Фронт — это еще и демаркационная линия между своим миром и миром врага. Мифология фронта была важным элементом изоляционистской политики. Как известно, за линию фронта перебираются только перебежчики или разведчики. Отсюда стандартизированные отчеты советских историков о посещении международных конгрессов, больше похожие на рапорты о проведенных диверсиях и операциях.
Элементом милитаризированной психологии является и культивировавшаяся «воинственность» советской интеллигенции. В частности, к историкам постоянно обращали призывы не забывать о партийности и воинственности, объединенных в корявом словосочетании «партийная воинственность». Причем, особая воинственность требовалась всегда, но особенно здесь и сейчас. С точки зрения идеологии, советский историк не мог расслабиться ни на минуту. Война закончилась, но дальше еще сложнее — в мирное время враг не так очевиден, нельзя терять партийную бдительность! Наглядно это видно на примере кампаний по борьбе с «буржуазным объективизмом».
Военизированная атмосфера предполагала наличие героев. Героика — отличительная черта молодого советского государства. Эпоха «Великого перелома» требовала образцы для подражания. Первоначально такими образцами, сообразно советской социально-политической идеологии, были рабочие, которых презентовали как титанов, словно сделанных из стали.
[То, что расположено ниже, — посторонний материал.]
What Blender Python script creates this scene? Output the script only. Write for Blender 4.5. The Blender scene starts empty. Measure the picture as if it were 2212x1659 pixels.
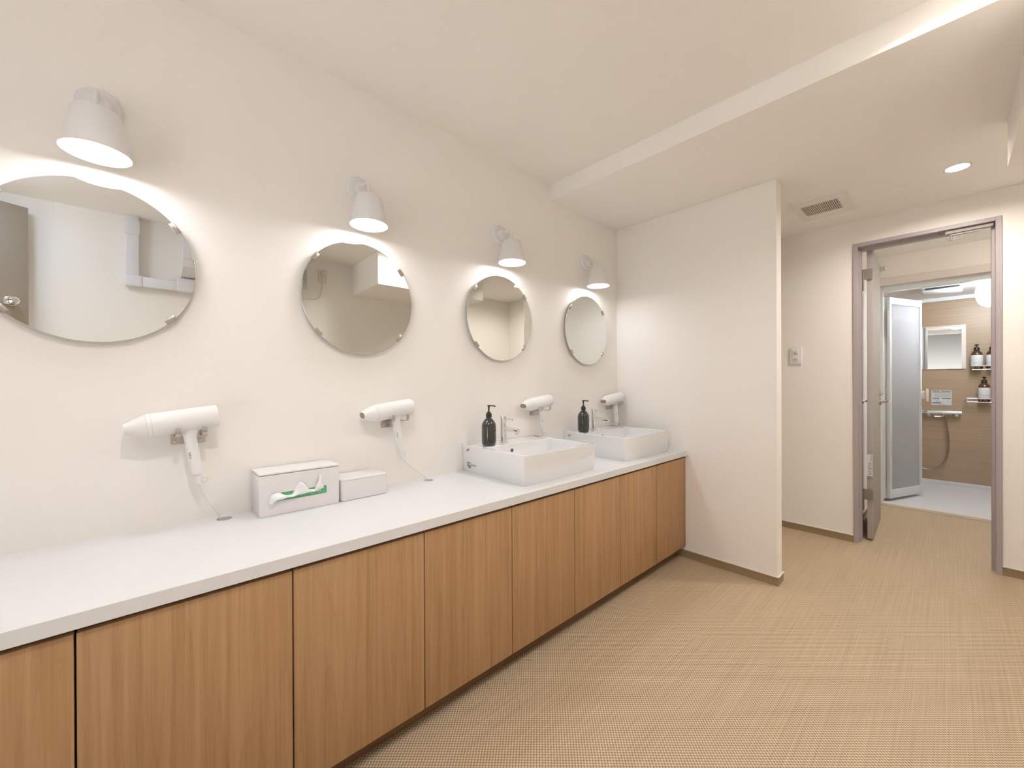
import bpy, bmesh, math, random
from mathutils import Vector, Matrix, noise as mnoise

random.seed(7)
C = bpy.context.scene.collection
PI = math.pi
sc = bpy.context.scene

# ------------------------------------------------------------------ camera
W_PX, F_PX = 2212.0, 868.97
CAM = Vector((0.0, -1.618, 1.10))
YAW, PITCH, ROLL = 0.8257, -0.0019, -0.0041
cam_d = bpy.data.cameras.new('camera')
cam = bpy.data.objects.new('camera', cam_d)
C.objects.link(cam)
c, s = math.cos(YAW), math.sin(YAW)
Fv, Rv, Uv = Vector((c, s, 0)), Vector((s, -c, 0)), Vector((0, 0, 1))
cp, sp = math.cos(PITCH), math.sin(PITCH)
Fv, Uv = Fv * cp + Uv * sp, Uv * cp - Fv * sp
cr, sr = math.cos(ROLL), math.sin(ROLL)
Rv, Uv = Rv * cr + Uv * sr, Uv * cr - Rv * sr
M = Matrix((Rv, Uv, -Fv)).transposed().to_4x4()
M.translation = CAM
cam.matrix_world = M
cam_d.sensor_width = 36.0
cam_d.sensor_fit = 'HORIZONTAL'
cam_d.lens = F_PX / W_PX * 36.0
cam_d.clip_start = 0.02
sc.camera = cam

# ------------------------------------------------------------------ world, exposure
wd = bpy.data.worlds.new('world')
sc.world = wd
FILL_HIGH, FILL_LOW = 0.06, 0.75
wd.use_nodes = True
wd.node_tree.nodes['Background'].inputs[0].default_value = (1.0, 0.96, 0.91, 1)
# added fill from behind the camera: bright below the horizon, lifts the ceiling
_nt = wd.node_tree
_tc = _nt.nodes.new('ShaderNodeTexCoord'); _sx = _nt.nodes.new('ShaderNodeSeparateXYZ'); _mr = _nt.nodes.new('ShaderNodeMapRange')
_mr.interpolation_type = 'SMOOTHSTEP'
for _i, _v in ((1, -0.12), (2, 0.12), (3, FILL_LOW), (4, FILL_HIGH)): _mr.inputs[_i].default_value = _v
_nt.links.new(_tc.outputs['Generated'], _sx.inputs[0]); _nt.links.new(_sx.outputs[2], _mr.inputs[0])
_nt.links.new(_mr.outputs[0], _nt.nodes['Background'].inputs[1])
sc.view_settings.view_transform = 'Standard'
sc.view_settings.look = 'None'
sc.view_settings.gamma = 1.0
sc.view_settings.use_curve_mapping = False
sc.view_settings.exposure = 1.89

pl_d = bpy.data.lights.new('opening_portal', 'AREA')            # sampling portal for the fill light through the added opening
pl_d.shape = 'RECTANGLE'; pl_d.size = 2.18; pl_d.size_y = 1.27; pl_d.cycles.is_portal = True
pl_o = bpy.data.objects.new('opening_portal', pl_d); C.objects.link(pl_o)
pl_o.matrix_world = Matrix.Translation((-1.30, -1.585, 1.11)) @ Matrix.Rotation(math.radians(-90), 4, 'Y')
# lamp strengths (W/m2-like emission)
SCONCE = 9.0
DOWN_LOW = 240.0
DOWN_HIGH = 185.0
COOL_FILL = 15.0
ANTE = 6.5
DOME = 9.5

# ------------------------------------------------------------------ room numbers
ZC, ZL = 2.293, 2.197          # high and low ceiling
XB = 1.819                      # beam face between the two ceilings
XL = 2.520                      # partition face
X2 = 3.593                      # far wall face
YP = -0.992                     # partition free edge
YO = -2.37                      # opposite wall
XW = -1.25                      # wall behind the camera
ZT, ZB = 0.6706, 0.6405         # counter top / underside
X3 = 4.87                       # shower threshold
X4 = 6.217                      # shower back wall

# ------------------------------------------------------------------ materials
def new_mat(name):
    m = bpy.data.materials.new(name)
    m.use_nodes = True
    return m, m.node_tree, m.node_tree.nodes['Principled BSDF']

def N(nt, kind, **kw):
    n = nt.nodes.new(kind)
    for k, v in kw.items():
        if k in ('operation', 'blend_type', 'data_type', 'wave_type', 'bands_direction', 'noise_dimensions', 'wave_profile'):
            setattr(n, k, v)
        else:
            n.inputs[k].default_value = v
    return n

def plain(name, col, rough=0.5, metal=0.0, spec=0.5, coat=0.0, bump=0.0, bscale=300.0, var=0.03):
    m, nt, b = new_mat(name)
    b.inputs['Roughness'].default_value = rough
    b.inputs['Metallic'].default_value = metal
    b.inputs['Specular IOR Level'].default_value = spec
    b.inputs['Coat Weight'].default_value = coat
    tc = nt.nodes.new('ShaderNodeTexCoord')
    nz = N(nt, 'ShaderNodeTexNoise', Scale=bscale, Detail=3.0)
    nt.links.new(tc.outputs['Object'], nz.inputs['Vector'])
    mx = nt.nodes.new('ShaderNodeMix'); mx.data_type = 'RGBA'
    mx.inputs[6].default_value = (*[v * (1 - var) for v in col], 1)
    mx.inputs[7].default_value = (*[min(1, v * (1 + var)) for v in col], 1)
    nt.links.new(nz.outputs['Fac'], mx.inputs[0])
    nt.links.new(mx.outputs[2], b.inputs['Base Color'])
    if bump:
        bp = N(nt, 'ShaderNodeBump', Strength=bump, Distance=0.001)
        nt.links.new(nz.outputs['Fac'], bp.inputs['Height'])
        nt.links.new(bp.outputs['Normal'], b.inputs['Normal'])
    return m

def emit(name, col, strength):
    m = bpy.data.materials.new(name); m.use_nodes = True
    nt = m.node_tree
    nt.nodes.clear()
    o = nt.nodes.new('ShaderNodeOutputMaterial'); e = nt.nodes.new('ShaderNodeEmission')
    e.inputs[0].default_value = (*col, 1); e.inputs[1].default_value = strength
    nt.links.new(e.outputs[0], o.inputs[0])
    return m

def wallpaper():
    m, nt, b = new_mat('wallpaper')
    b.inputs['Roughness'].default_value = 0.85
    b.inputs['Specular IOR Level'].default_value = 0.25
    g = nt.nodes.new('ShaderNodeNewGeometry')
    mp = N(nt, 'ShaderNodeMapping', Scale=(60, 60, 420))
    nt.links.new(g.outputs['Position'], mp.inputs['Vector'])
    nz = N(nt, 'ShaderNodeTexNoise', Scale=1.0, Detail=4.0, Roughness=0.6)
    nt.links.new(mp.outputs[0], nz.inputs['Vector'])
    mx = nt.nodes.new('ShaderNodeMix'); mx.data_type = 'RGBA'
    mx.inputs[6].default_value = (*WALL_A, 1)
    mx.inputs[7].default_value = (*WALL_B, 1)
    nt.links.new(nz.outputs['Fac'], mx.inputs[0])
    nt.links.new(mx.outputs[2], b.inputs['Base Color'])
    bp = N(nt, 'ShaderNodeBump', Strength=0.25, Distance=0.0006)
    nt.links.new(nz.outputs['Fac'], bp.inputs['Height'])
    nt.links.new(bp.outputs['Normal'], b.inputs['Normal'])
    return m
WALL_A, WALL_B = (0.91, 0.872, 0.818), (0.94, 0.902, 0.848)

def math_n(nt, op, a, b_=None, c_=None):
    n = nt.nodes.new('ShaderNodeMath'); n.operation = op
    for i, v in enumerate((a, b_, c_)):
        if v is None: continue
        if isinstance(v, (int, float)): n.inputs[i].default_value = v
        else: nt.links.new(v, n.inputs[i])
    return n.outputs[0]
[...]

Характерными героями первых десятилетий советской власти были «герои физического, а не интеллектуального типа»[197]. Наиболее ярко этот образ отразился в соцреализме: на страницах литературных произведений и экране[198]. Советские герои — это люди действия. Отсюда такая любовь советской пропаганды к Ивану Грозному, Петру I, простоватому, но энергичному Суворову, революционерам и т. д., ведь все они — люди действия. И совершенное неприятие мятущегося интеллигента. В данном символическом контексте работники интеллектуального труда оказывались на периферии советской картины мира.